Wednesday, 23 June 2021

Horizontal on the mountain

After an interesting outing onto the local copper mine recently, I decided to try something a bit more horizontally-polarised for once.

I say 'a bit', because putting up a flat-top dipole is so difficult as to render it entirely impractical for /P deployment.  So, instead, I used a shallow-sloping dipole, cut for the lower end of 14MHz (resonant at just under 14.0MHz in practice).

Nice and warm on the hill.

 

Even putting up a sloping dipole is, though, a lot more hassle than a 1/4 wave vertical, bordering on the impractical.  The string necessary to open-out the dipole arms mean that the extent of the set-up spans something like 15m on each side of the support.  Not so good if in a place where there are a lot of people moving about (EURAO provides 9 million Euro public liability insurance for just 10 Euro annual membership - you would be silly not to take advantage of this important provision).

The support itself, a ~9m fibreglass pole, is very wind-prone, and needs a strong base support; in my case, I had to take a 'L' section steel and hammer it into one of the few places on a rocky hill that this can be done.

And then there is the local population of snakes to take into account when dancing around the dense heather!  

After all that trouble, I ran the dipole facing NW/SE, and then N/S on WSPR, comparing to my vertical delta loop, just ~500m away, but lower down the hill.

Results were good.  Out of 11 stations I used for the comparison on receive, no less than 6 (within the dipole beaming direction) were not heard at all by my delta.  It can be implied, from the strength seen at the dipole that did hear those stations, that the difference in signal for some was as high as 20dB; e.g.

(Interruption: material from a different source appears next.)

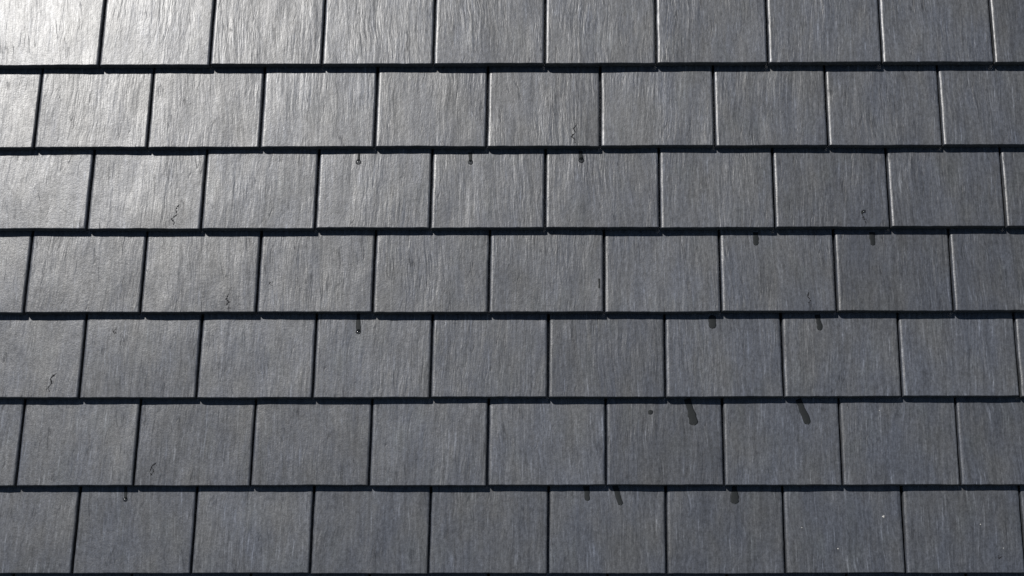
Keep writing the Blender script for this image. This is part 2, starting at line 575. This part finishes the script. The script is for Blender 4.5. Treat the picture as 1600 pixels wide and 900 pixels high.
for a in [(6, 7, 0.1034, 0.1397, 0.0033), (6, 7, -0.0162, 0.0594, 0.0020), (6, 7, -0.1039, 0.1124, 0.0014),
          (6, 8, 0.0457, 0.1202, 0.0016), (6, 8, 0.0980, 0.0608, 0.0013), (5, 8, -0.0438, 0.1905, 0.0013)]:
    speck(*a)


# ---------------------------------------------------------------- water drops
def water_drop(r, i, x, y, rad, label):
    o, t, M = TILES[(r, i)]
    V, F = [], []
    N, K = 18, 6
    for k in range(K):
        p = k / K * math.pi / 2
        for j in range(N):
            a = j / N * 2 * math.pi
            rr = rad * math.cos(p) ** 0.8
            yy = rr * math.sin(a) * (1.12 if math.sin(a) > 0 else 0.95)
            V.append((rr * math.cos(a), yy, -0.0006 + rad * 0.62 * math.sin(p) * (1 - 0.12 * math.sin(a))))
    V.append((0, 0, -0.0006 + rad * 0.62))
    for k in range(K - 1):
        for j in range(N):
            F.append((k * N + j, k * N + (j + 1) % N, (k + 1) * N + (j + 1) % N, (k + 1) * N + j))
    for j in range(N):
        F.append(((K - 1) * N + j, (K - 1) * N + (j + 1) % N, K * N))
    F.append(tuple(reversed(range(N))))
    m = mesh_obj('water_drop', V, F, WATER, None, smooth=R(70))
    px, py, pz = on_face(t, x, y)
    m.matrix_world = ROOF @ M @ Matrix.Translation((px, py, pz))
    m['label'] = label
    m['category'] = 'water drop'
    m['group'] = 'water drops on the slate tiles'


for a in [(2, 3, -0.0425, 0.1836, 0.0075, 'leftmost of three clear water drops near the top edge of the third course of tiles'),
          (2, 4, -0.0452, 0.1836, 0.0070, 'middle of three clear water drops near the top edge of the third course of tiles'),
          (2, 5, -0.0528, 0.1882, 0.0078, 'rightmost of three clear water drops near the top edge of the third course of tiles'),
          (4, 3, -0.0381, 0.1739, 0.0068, 'bright water drop at the end of a wet streak, left half of fifth course'),
          (6, 1, -0.0286, 0.1850, 0.0058, 'small dark water drop near the top edge of a lowest course tile, far left'),
          (2, 7, 0.0846, 0.0418, 0.0045, 'tiny water drop above a short crack low on a right-hand third course tile')]:
    water_drop(*a)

K5XL was -14dB in the dipole, so not being heard at the loop implies a 20dB difference with a S/N detection limit of ~34dB.  

Of the remaining ones heard, the median enhancement seen by the dipole was +5dB.  

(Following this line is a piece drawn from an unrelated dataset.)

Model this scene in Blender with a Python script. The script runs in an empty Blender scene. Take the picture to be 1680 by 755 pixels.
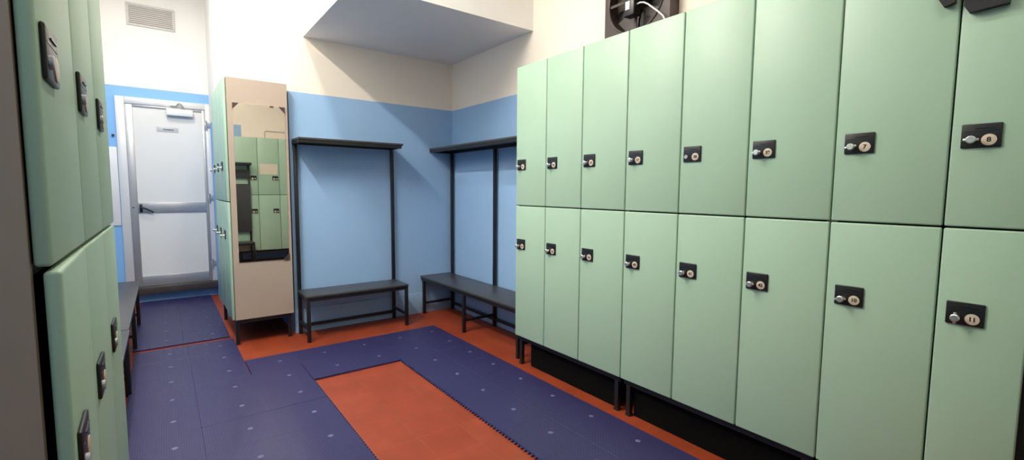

On transmit, six stations in the beaming direction of the dipole produced a median +8.25dB enhancement, relative to the vertical loop.

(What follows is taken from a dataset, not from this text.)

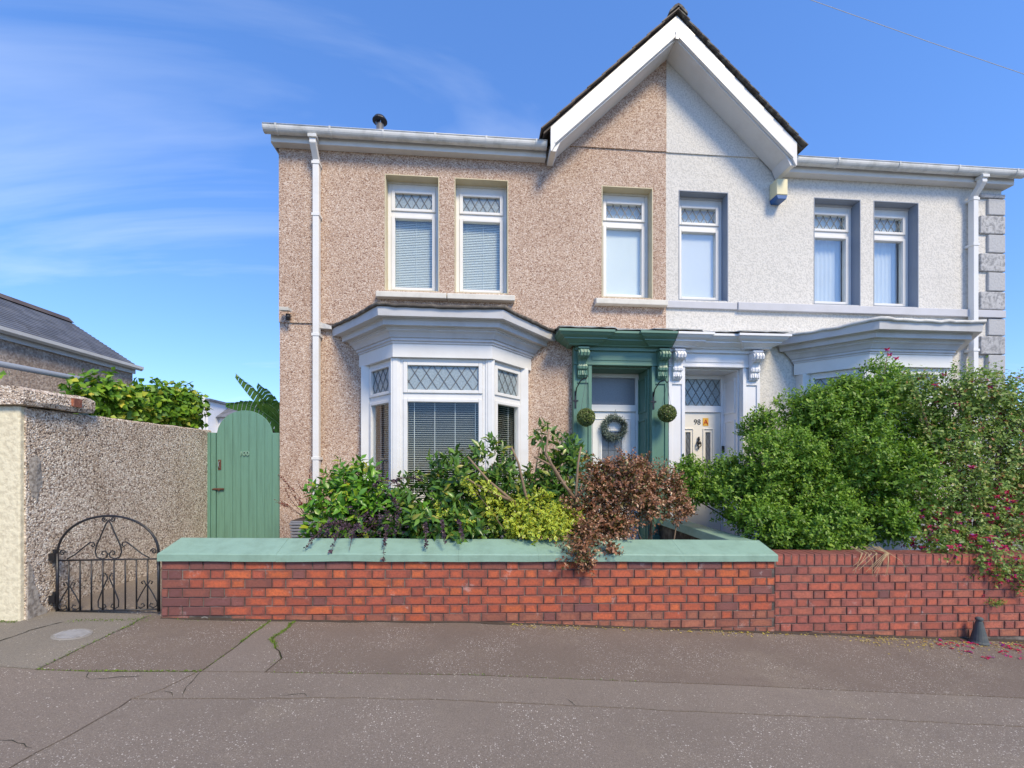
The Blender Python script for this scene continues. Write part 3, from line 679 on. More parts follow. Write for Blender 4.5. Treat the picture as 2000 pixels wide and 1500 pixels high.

In the case of both RX and TX, the best enhancements, all in the narrow range of  +10.5 to +13dB, were seen at the longer DX range (typically west coast US/Canada).  Curiously, KFS, in the San Francisco region, heard the dipole 2dB weaker than the vertical delta - the only such example seen. 

The 1/4 wave vertical on the hill, which is infinitely easier and quicker to deploy in the field, yielded an enhancement on received signals of about +9dB, relative to the vertical delta at home.  

View out to sea from slightly further up the hill, on the previous day's outing with a vertical.  Unlike the dipole, the vertical can be easily put up, even on hard rocky ground like this.
 

So it's pretty clear that there is not much point bothering with the considerable hassle of the dipole.   Les Moxon's assertion in his HF Antennas for all Locations book, that an antenna on a hill next to the sea "must" use horizontal polarisation to benefit from ground reflections and so yield the best enhancements, is proven incorrect when we consider overall results.  Of course, there may be exceptions in terms of specific paths to specific stations.